LLCs Alive and Well in Florida…but Owners Beware

LLCs Alive and Well in Florida…but Owners Beware

Entity planning for taxation, asset protection, gifting or succession planning is complex and fascinating. CPAs are forced to work with existing and evolving entity structures, court decisions and the tax code. Each situation is unique, and no set model can be established.

CPAs’ experience, breadth of knowledge and attention to detail make us excellent planners in this area. Based on recent cases and legislation, we must continue to plan defensively for our clients.

In 2010, the Florida Supreme Court allowed the Federal Trade Commission (FTC) to seek monetary foreclosure remedy against defendants Olmstead’s and Connell’s single-member LLC (Limited Liability Company) interests for a judgment of restitution in a credit-card scam case. The LLCs in question were single-member limited liability companies (SMLLC) held entirely by either Olmstead or Connell.

The Florida Legislature quickly responded by amending Florida Statute 608.433. The Legislature clarified that, although the courts have power to enforce a charging order with a foreclosure if the judgment cannot otherwise be satisfied in a reasonable time, the courts shall not have any power beyond the charging order to foreclose upon a member’s interest in a multiple-member LLC (MMLLC).

In its decision, the Court appears to align a single-member LLC interest with that of corporate stock, and the Legislature has aligned the MMLLC interest with that of a partnership. Under partnership law, partners are permitted to “pick their partners.” They are not required to accept an “assignee partner,” typically the result of a partner’s judicial proceeding, into the management of the partnership. Corporate stock is deemed fungible, interchangeable and impersonal, so foreclosure long has been an accepted practice.

Do we still prefer LLC over corporate or partnership entities in Florida?

Certainly for multi-member LLCs, business may proceed as originally planned. However, it might be important to consider with whom the membership interest is shared.

Let’s say, for instance that, a husband and wife own several rental-property LLCs and are jointly indicted for tax fraud or similar breach resulting in a judgment and demands for restitution. It is probable that those LLCs could be foreclosed upon to satisfy the judgment in Florida, in light of the Olmstead decision and reasoning. Since the ownership of the assets was held in the same manner as the restitution liability, the Court’s reasoning could apply and allow a distribution, as per Olmstead.

This line of reasoning would be consistent with Florida bankruptcy laws where Tenants by the Entirety (TBE) property is available to pay the debts of the filing spouse if a single joint creditor exists.

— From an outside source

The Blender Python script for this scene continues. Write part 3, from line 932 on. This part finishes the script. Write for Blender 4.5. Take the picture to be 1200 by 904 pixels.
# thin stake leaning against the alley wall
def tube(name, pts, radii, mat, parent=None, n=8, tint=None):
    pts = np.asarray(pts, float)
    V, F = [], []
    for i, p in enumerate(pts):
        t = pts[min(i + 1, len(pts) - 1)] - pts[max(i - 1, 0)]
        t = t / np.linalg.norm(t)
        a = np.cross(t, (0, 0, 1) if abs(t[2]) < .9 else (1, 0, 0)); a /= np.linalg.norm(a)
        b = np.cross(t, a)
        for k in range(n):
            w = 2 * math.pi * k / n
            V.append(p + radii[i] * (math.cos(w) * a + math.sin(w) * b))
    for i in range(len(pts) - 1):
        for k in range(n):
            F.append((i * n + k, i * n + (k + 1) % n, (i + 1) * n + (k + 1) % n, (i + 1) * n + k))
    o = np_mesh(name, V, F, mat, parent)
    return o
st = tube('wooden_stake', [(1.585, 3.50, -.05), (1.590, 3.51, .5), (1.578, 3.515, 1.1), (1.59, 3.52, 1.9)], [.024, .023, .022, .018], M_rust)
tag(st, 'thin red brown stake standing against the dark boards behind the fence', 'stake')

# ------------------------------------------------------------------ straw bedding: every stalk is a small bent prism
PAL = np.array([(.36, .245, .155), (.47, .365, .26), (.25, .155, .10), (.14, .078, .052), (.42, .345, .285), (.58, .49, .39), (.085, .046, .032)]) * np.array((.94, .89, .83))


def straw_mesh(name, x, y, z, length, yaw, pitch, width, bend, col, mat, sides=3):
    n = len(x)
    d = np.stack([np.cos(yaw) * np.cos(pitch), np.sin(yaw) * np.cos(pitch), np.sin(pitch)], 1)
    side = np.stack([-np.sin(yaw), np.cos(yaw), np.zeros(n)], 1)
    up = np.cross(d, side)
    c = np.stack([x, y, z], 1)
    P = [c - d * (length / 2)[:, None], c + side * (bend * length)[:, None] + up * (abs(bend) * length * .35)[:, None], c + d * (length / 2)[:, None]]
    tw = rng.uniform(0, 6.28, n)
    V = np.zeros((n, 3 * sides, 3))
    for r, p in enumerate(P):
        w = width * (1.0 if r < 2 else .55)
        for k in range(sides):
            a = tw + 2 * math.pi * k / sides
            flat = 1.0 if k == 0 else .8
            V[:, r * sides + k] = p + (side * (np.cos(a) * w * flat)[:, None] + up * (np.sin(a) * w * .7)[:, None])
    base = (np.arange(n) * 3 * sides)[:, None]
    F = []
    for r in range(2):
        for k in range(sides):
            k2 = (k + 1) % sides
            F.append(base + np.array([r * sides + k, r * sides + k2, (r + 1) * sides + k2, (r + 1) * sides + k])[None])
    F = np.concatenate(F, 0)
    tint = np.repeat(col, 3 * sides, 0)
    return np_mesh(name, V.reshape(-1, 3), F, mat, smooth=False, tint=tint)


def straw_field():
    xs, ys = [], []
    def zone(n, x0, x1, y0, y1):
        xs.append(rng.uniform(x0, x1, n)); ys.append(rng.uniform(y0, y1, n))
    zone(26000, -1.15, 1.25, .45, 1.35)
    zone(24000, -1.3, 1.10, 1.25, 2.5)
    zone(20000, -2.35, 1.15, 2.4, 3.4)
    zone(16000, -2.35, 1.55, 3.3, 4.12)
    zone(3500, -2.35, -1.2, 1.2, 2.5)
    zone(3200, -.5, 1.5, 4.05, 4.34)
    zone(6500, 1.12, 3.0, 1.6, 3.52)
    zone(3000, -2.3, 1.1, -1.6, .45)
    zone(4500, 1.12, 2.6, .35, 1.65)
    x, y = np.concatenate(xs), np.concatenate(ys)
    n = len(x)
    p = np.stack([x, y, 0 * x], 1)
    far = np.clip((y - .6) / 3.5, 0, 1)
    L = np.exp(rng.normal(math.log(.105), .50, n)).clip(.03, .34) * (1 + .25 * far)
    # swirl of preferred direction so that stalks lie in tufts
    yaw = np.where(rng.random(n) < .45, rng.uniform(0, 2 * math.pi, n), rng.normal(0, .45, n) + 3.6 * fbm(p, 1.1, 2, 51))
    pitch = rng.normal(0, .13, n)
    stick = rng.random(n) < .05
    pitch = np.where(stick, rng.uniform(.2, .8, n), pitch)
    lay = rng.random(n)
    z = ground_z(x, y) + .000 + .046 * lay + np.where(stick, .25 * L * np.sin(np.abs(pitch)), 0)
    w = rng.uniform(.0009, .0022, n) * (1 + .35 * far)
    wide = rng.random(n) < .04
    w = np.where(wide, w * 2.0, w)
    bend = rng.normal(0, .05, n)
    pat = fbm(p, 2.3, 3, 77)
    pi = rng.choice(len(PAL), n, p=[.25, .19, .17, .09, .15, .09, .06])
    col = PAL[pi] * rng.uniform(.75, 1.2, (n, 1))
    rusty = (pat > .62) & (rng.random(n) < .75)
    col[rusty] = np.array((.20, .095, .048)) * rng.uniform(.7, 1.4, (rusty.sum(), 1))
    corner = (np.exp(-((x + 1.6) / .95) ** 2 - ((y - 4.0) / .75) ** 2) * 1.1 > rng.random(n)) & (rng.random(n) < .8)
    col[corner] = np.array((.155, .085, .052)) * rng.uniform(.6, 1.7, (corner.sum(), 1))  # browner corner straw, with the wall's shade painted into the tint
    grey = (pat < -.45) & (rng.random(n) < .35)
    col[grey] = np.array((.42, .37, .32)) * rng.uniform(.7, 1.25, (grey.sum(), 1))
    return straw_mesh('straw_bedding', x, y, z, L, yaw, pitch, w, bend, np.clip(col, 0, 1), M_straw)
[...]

For single-member LLCs, the best practice may be to name an unrelated third party as a minority member. Naming a family member or friend simply will subject the LLC to all the litigation that may ensue against family or friends. We have no case law to tell us how close a relationship or control would impair the status of a MMLLC. We also have little guidance for a husband and wife holding the LLC interest as TBE. Could the TBE be severed in a charging order judicial foreclosure or a bankruptcy action? To create the most prudent structure for husband and wife, each spouse should individually hold 1 percent; should jointly hold 98 percent as TBE; and should avoid joint debt.

Albeit far more expensive and complicated, for those who want more protection, an Irrevocable Trust and Florida Limited Liability Limited partnership (LLLP) is worth considering. This single-member structure could be handled by using a Florida LLLP to hold a large interest in the Florida LLC. The owner controls the general-partnership interest through another general-partner LLC, and an Irrevocable Dynasty Trust holds a small percentage of the LLC for the benefit of family with a third-party Trustee (see the diagram at right). This structure is overly complex and an LLLP alone may be a wiser choice.

The LLC flexibility for tax purposes (basis determination, distributions, transfer and liquidation) will allow Floridians to continue their love affair with LLCs, now with more entity complexity (and probably with more tax returns filed).

Under current law, which may change soon pursuant to the Affordable Care Act, one huge disadvantage for closely held LLCs, particularly those set up for operating companies, is the self-employment taxation imposed on all profits. Limited Liability Partnerships (LLPs) and General Partners in Limited Liability Limited Partnerships (LLLP)s suffer the same fate unless the underlying activity is free from self-employment tax, namely rental real-estate holding; investment activities; or oil and gas activities.

LLCs can avoid self-employment tax by electing S corporation status.

We can avoid subjecting the LLC operating company profits to the self-employment tax burden by electing S corporation status for our LLCs on Form 2553 under the “check-the-box” rules. This sometimes is referred to as an LLC envelope. However, with more than 100 owners; any foreign owners; or a complicated distribution and allocation scheme, this election is not available.